What is required:
Provide an exact copy of the data, excluding the images.
------------------------
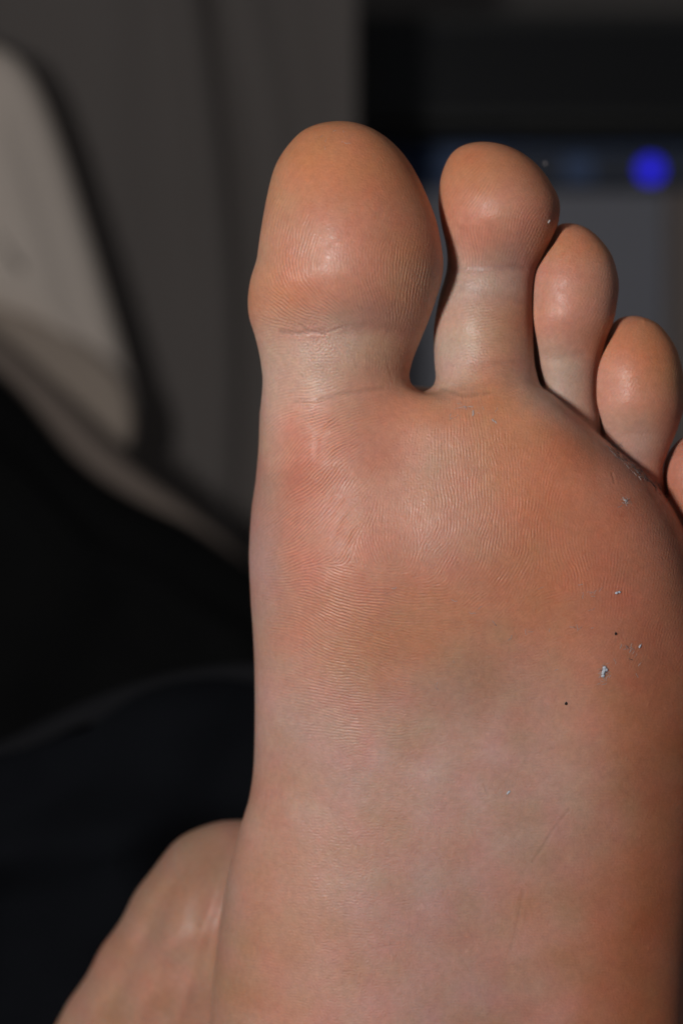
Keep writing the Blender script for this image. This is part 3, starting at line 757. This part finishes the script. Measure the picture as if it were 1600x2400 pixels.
# television
BLACKP, _, _b = principled('black_plastic', (0.018, 0.018, 0.018), 0.5, 0.3)
SCREEN, _, _b = principled('dark_screen', (0.013, 0.013, 0.014), 0.25, 0.4)
tv = empty('television', WAT(1300, 290, 10600)); tag(tv, 'black television with dark screen standing on the grey cabinet', 'television')
boxes('housing', BLACKP, tv, (832,2100,28,292,10450,11100))
boxes('screen', SCREEN, tv, (868,2070,62,262,10440,10452), bevel=0)
boxes('stand', BLACKP, tv, (1200,1700,290,306,10500,11000))
GREY = noisy('cabinet_grey', (0.205, 0.205, 0.235), (0.225, 0.225, 0.255), 10, 0.7, 0.05, 300, 0.3)
DKBLUE, _, _b = principled('bay_glow_display_blue', (0.07, 0.115, 0.24), 0.5, 0.3)  # bay back coloured with the indicator's blue glow; display window shares it
BROWN = noisy('brown_wood', (0.20, 0.165, 0.15), (0.22, 0.18, 0.165), 9, 0.6, 0.05, 300, 0.3)
cab = empty('media_cabinet', WAT(1200, 2500, 10700)); tag(cab, 'grey media cabinet with an open bay under the television', 'cabinet')
boxes('top_board', BLACKP, cab, (836,2100,306,322,10400,12400))
boxes('back_panel', DKBLUE, cab, (846,2100,300,470,10800,10860))
boxes('side_panel', BROWN, cab, (1562,1600,440,2900,10385,12400))
boxes('door', GREY, cab, (836,1560,446,2900,10400,12400))
boxes('door', BROWN, cab, (1602,2100,446,2900,10400,12400))
box_ = empty('set_top_box', WAT(1450, 440, 10600)); tag(box_, 'black set-top box with a glowing blue light in the cabinet bay', 'set-top box')
CASE, _, _b = principled('box_plastic', (0.04, 0.048, 0.07), 0.5, 0.3)
boxes('case', CASE, box_, (1190,1900,352,440,10480,10790))
boxes('display_window', DKBLUE, box_, (1320,1390,366,426,10470,10482), bevel=0.0005)
GLOW = bpy.data.materials.new('blue_light'); GLOW.use_nodes = True; g = GLOW.node_tree.nodes['Principled BSDF']
g.inputs['Base Color'].default_value = (0.01, 0.01, 0.1, 1); g.inputs['Emission Color'].default_value = (0.012, 0.008, 0.62, 1); g.inputs['Emission Strength'].default_value = 1.35
bm = bmesh.new(); c = WAT(1524, 397, 10478)
bmesh.ops.create_uvsphere(bm, u_segments=24, v_segments=12, radius=27*S*(1+10478/CAM))
for v in bm.verts: v.co.y *= .3; v.co += c
me_ = bpy.data.meshes.new('indicator_light'); bm.to_mesh(me_); bm.free(); link('indicator_light', me_, GLOW, box_)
------------------------
Result of this task:
Keep writing the Blender script for this image. This is part 3, starting at line 757. This part finishes the script. Measure the picture as if it were 1600x2400 pixels.
# television
BLACKP, _, _b = principled('black_plastic', (0.018, 0.018, 0.018), 0.5, 0.3)
SCREEN, _, _b = principled('dark_screen', (0.013, 0.013, 0.014), 0.25, 0.4)
tv = empty('television', WAT(1300, 290, 10600)); tag(tv, 'black television with dark screen standing on the grey cabinet', 'television')
boxes('housing', BLACKP, tv, (832,2100,28,292,10450,11100))
boxes('screen', SCREEN, tv, (868,2070,62,262,10440,10452), bevel=0)
boxes('stand', BLACKP, tv, (1200,1700,290,306,10500,11000))
GREY = noisy('cabinet_grey', (0.205, 0.205, 0.235), (0.225, 0.225, 0.255), 10, 0.7, 0.05, 300, 0.3)
DKBLUE, _, _b = principled('bay_glow_display_blue', (0.07, 0.115, 0.24), 0.5, 0.3)  # bay back coloured with the indicator's blue glow; display window shares it
BROWN = noisy('brown_wood', (0.20, 0.165, 0.15), (0.22, 0.18, 0.165), 9, 0.6, 0.05, 300, 0.3)
cab = empty('media_cabinet', WAT(1200, 2500, 10700)); tag(cab, 'grey media cabinet with an open bay under the television', 'cabinet')
boxes('top_board', BLACKP, cab, (836,2100,306,322,10400,12400))
boxes('back_panel', DKBLUE, cab, (846,2100,300,470,10800,10860))
boxes('side_panel', BROWN, cab, (1562,1600,440,2900,10385,12400))
boxes('door', GREY, cab, (836,1560,446,2900,10400,12400))
boxes('door', BROWN, cab, (1602,2100,446,2900,10400,12400))
box_ = empty('set_top_box', WAT(1450, 440, 10600)); tag(box_, 'black set-top box with a glowing blue light in the cabinet bay', 'set-top box')
CASE, _, _b = principled('box_plastic', (0.04, 0.048, 0.07), 0.5, 0.3)
boxes('case', CASE, box_, (1190,1900,352,440,10480,10790))
boxes('display_window', DKBLUE, box_, (1320,1390,366,426,10470,10482), bevel=0.0005)
GLOW = bpy.data.materials.new('blue_light'); GLOW.use_nodes = True; g = GLOW.node_tree.nodes['Principled BSDF']
g.inputs['Base Color'].default_value = (0.01, 0.01, 0.1, 1); g.inputs['Emission Color'].default_value = (0.012, 0.008, 0.62, 1); g.inputs['Emission Strength'].default_value = 1.35
bm = bmesh.new(); c = WAT(1524, 397, 10478)
bmesh.ops.create_uvsphere(bm, u_segments=24, v_segments=12, radius=27*S*(1+10478/CAM))
for v in bm.verts: v.co.y *= .3; v.co += c
me_ = bpy.data.meshes.new('indicator_light'); bm.to_mesh(me_); bm.free(); link('indicator_light', me_, GLOW, box_)